── Provided records ──

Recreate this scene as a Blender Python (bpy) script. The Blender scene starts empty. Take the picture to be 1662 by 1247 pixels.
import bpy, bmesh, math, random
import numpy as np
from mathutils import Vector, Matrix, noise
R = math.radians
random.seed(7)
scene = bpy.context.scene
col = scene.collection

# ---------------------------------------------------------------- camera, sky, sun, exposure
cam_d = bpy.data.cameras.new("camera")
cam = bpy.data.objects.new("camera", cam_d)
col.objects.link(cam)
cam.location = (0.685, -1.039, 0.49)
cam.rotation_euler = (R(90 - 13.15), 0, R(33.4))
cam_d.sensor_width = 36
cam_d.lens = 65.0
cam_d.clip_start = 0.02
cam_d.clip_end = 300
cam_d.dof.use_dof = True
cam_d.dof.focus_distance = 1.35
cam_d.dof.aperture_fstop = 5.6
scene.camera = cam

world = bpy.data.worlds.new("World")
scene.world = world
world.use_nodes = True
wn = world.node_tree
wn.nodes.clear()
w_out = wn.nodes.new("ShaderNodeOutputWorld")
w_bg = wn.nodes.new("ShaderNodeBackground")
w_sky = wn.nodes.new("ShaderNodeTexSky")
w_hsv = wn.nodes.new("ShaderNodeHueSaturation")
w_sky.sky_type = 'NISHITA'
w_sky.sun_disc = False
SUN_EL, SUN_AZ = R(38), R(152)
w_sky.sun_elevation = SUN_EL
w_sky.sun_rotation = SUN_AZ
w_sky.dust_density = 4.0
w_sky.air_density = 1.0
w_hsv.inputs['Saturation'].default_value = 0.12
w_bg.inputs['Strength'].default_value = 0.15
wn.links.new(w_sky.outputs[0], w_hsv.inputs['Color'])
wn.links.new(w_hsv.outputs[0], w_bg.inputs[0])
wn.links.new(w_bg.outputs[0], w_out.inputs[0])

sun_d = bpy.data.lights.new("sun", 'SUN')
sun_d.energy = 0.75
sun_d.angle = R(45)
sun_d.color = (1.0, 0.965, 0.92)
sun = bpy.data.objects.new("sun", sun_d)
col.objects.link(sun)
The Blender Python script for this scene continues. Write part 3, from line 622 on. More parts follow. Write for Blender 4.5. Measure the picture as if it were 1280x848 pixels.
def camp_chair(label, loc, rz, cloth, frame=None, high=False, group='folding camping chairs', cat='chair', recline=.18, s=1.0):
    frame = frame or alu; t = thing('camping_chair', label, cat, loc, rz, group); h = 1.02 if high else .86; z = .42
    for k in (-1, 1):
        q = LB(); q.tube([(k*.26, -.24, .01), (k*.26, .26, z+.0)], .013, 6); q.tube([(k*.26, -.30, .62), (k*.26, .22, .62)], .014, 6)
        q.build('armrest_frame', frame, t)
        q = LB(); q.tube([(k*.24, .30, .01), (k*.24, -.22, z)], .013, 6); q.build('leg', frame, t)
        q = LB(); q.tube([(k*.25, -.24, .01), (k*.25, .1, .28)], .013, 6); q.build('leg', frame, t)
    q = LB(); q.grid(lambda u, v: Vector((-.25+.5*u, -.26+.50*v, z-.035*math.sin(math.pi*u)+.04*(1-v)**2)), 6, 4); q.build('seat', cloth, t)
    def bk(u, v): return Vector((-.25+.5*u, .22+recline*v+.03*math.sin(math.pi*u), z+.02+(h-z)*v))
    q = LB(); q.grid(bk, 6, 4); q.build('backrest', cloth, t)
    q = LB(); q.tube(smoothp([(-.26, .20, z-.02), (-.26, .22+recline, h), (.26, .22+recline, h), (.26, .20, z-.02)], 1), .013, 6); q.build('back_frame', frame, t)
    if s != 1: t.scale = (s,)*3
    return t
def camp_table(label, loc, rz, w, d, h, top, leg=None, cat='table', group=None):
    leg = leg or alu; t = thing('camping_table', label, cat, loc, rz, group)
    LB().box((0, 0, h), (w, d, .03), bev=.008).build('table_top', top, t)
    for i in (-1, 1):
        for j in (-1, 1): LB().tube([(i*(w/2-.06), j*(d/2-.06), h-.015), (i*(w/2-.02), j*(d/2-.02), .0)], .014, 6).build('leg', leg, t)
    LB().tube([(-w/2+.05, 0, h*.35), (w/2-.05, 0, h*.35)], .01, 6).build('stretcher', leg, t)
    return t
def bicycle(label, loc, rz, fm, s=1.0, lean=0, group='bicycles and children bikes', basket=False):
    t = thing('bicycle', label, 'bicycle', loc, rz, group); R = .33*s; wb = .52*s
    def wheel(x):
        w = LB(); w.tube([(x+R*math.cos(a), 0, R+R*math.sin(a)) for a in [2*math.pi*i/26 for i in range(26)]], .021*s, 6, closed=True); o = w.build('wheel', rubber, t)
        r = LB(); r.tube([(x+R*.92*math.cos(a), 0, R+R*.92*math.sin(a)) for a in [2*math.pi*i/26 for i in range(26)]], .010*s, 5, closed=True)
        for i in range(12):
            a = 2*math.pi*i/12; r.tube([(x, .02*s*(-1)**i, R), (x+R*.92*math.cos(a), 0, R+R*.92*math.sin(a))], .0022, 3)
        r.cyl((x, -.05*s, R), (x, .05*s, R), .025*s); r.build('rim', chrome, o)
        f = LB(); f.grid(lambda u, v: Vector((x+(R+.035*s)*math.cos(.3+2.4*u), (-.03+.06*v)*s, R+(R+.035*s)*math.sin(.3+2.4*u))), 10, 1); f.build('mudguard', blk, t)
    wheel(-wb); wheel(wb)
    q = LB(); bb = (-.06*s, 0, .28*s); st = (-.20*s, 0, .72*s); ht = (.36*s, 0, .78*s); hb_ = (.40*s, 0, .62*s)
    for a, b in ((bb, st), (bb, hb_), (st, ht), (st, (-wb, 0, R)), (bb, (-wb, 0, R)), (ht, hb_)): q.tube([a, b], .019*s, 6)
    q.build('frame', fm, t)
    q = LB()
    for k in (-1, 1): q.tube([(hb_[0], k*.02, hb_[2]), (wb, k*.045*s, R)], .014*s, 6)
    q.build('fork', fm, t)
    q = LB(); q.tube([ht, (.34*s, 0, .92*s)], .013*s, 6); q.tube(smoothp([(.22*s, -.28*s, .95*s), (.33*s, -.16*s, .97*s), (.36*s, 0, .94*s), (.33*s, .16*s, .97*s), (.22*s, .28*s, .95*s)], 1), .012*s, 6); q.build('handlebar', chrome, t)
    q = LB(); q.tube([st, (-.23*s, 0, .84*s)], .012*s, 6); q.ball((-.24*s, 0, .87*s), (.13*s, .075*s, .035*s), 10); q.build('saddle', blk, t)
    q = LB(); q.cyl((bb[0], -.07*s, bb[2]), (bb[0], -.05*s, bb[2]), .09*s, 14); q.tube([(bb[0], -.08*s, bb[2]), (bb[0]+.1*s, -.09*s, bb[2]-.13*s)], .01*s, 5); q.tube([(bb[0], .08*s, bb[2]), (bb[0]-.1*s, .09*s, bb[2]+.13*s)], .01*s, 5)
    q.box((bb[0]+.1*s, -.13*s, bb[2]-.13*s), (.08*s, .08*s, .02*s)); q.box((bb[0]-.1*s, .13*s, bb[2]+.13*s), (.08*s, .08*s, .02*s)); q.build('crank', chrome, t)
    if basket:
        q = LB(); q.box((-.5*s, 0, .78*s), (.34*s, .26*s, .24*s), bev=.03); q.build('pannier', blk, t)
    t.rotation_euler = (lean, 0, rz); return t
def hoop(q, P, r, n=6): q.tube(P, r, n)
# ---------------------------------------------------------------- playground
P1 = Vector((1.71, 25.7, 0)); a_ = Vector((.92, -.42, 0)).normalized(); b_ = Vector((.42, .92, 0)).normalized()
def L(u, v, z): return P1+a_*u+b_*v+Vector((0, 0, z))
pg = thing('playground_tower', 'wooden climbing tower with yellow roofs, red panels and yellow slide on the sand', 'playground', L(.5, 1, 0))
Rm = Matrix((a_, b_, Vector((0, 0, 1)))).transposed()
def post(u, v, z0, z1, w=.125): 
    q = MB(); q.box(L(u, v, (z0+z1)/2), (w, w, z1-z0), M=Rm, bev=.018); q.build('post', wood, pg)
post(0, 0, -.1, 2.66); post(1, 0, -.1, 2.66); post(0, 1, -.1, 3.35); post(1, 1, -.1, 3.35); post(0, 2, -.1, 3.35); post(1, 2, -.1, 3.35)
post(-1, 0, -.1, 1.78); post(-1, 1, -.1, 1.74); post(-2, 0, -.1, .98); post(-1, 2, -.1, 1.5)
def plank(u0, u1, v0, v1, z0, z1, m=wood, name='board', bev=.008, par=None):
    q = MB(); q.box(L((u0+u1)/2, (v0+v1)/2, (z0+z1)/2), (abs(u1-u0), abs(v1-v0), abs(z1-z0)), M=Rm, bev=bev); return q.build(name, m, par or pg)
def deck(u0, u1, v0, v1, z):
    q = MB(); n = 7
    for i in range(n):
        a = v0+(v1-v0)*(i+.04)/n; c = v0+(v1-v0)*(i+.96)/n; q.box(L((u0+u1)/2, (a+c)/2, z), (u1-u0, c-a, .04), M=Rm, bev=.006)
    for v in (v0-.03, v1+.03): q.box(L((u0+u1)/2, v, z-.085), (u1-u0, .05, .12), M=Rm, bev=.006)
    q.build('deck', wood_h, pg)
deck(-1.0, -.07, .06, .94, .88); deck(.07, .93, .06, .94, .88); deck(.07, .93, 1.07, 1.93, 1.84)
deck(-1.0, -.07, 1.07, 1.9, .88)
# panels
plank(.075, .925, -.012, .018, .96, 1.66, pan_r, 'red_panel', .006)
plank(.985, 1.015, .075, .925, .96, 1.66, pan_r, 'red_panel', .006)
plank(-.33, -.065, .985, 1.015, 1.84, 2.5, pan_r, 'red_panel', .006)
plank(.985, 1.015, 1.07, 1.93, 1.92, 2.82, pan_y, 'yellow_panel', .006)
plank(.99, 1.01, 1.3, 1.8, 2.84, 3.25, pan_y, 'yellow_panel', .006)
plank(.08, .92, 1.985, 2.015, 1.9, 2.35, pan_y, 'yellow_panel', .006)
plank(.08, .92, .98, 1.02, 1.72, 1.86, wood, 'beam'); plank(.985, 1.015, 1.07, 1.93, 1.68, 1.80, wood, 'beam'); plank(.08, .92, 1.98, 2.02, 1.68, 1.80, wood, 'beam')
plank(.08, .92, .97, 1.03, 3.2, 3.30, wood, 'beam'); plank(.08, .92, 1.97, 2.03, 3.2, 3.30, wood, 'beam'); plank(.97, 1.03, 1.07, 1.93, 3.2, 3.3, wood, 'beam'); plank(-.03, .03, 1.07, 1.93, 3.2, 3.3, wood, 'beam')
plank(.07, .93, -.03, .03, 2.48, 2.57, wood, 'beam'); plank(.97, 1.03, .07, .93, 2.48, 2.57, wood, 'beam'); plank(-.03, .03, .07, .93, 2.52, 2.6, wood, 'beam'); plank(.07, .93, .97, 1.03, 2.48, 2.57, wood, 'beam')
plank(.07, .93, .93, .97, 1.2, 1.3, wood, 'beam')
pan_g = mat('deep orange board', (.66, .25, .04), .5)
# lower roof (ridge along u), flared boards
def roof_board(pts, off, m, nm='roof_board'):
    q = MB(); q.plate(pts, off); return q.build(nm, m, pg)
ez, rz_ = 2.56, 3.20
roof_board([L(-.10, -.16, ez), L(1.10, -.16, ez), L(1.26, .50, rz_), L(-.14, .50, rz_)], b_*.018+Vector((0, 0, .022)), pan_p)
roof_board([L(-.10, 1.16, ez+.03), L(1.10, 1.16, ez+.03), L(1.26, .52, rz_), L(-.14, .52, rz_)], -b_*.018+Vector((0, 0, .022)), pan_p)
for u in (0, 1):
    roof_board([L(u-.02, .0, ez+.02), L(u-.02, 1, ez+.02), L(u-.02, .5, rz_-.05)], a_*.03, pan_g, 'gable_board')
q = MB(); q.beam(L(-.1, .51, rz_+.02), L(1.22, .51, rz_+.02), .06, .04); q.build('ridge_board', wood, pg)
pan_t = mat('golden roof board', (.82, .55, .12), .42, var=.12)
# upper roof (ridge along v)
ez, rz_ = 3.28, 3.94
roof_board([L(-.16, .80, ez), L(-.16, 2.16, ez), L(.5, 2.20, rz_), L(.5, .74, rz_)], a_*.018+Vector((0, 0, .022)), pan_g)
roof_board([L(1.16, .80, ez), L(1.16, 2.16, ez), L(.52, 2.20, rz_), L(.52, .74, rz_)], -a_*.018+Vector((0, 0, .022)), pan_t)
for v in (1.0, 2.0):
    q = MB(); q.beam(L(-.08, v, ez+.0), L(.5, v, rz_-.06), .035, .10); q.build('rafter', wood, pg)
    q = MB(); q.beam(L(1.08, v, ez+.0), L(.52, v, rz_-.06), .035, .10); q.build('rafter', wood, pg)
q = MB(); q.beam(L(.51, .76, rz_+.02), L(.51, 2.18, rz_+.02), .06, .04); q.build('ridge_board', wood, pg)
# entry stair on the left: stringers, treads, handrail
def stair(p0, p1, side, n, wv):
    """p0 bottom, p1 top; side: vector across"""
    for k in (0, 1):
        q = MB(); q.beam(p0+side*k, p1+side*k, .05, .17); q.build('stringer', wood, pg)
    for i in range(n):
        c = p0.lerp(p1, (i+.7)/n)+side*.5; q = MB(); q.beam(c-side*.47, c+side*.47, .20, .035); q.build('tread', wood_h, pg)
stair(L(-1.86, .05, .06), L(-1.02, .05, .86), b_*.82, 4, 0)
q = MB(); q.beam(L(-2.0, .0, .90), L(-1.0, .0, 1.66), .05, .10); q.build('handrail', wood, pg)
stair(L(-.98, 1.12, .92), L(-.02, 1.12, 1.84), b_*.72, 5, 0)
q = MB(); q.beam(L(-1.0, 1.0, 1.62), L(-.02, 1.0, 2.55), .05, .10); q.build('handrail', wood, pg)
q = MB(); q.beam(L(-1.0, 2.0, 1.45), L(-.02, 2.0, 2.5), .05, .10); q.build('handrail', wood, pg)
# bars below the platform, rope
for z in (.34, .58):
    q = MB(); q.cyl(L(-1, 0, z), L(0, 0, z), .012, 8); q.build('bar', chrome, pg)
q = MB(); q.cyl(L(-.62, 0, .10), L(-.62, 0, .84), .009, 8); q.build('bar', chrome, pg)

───

Given instruction
From the line with "pan_t = mat('golden" through the line with "0, .022)), pan_g)", set down every line exactly and nothing besides.

Output for this exercise
pan_t = mat('golden roof board', (.82, .55, .12), .42, var=.12)
# upper roof (ridge along v)
ez, rz_ = 3.28, 3.94
roof_board([L(-.16, .80, ez), L(-.16, 2.16, ez), L(.5, 2.20, rz_), L(.5, .74, rz_)], a_*.018+Vector((0, 0, .022)), pan_g)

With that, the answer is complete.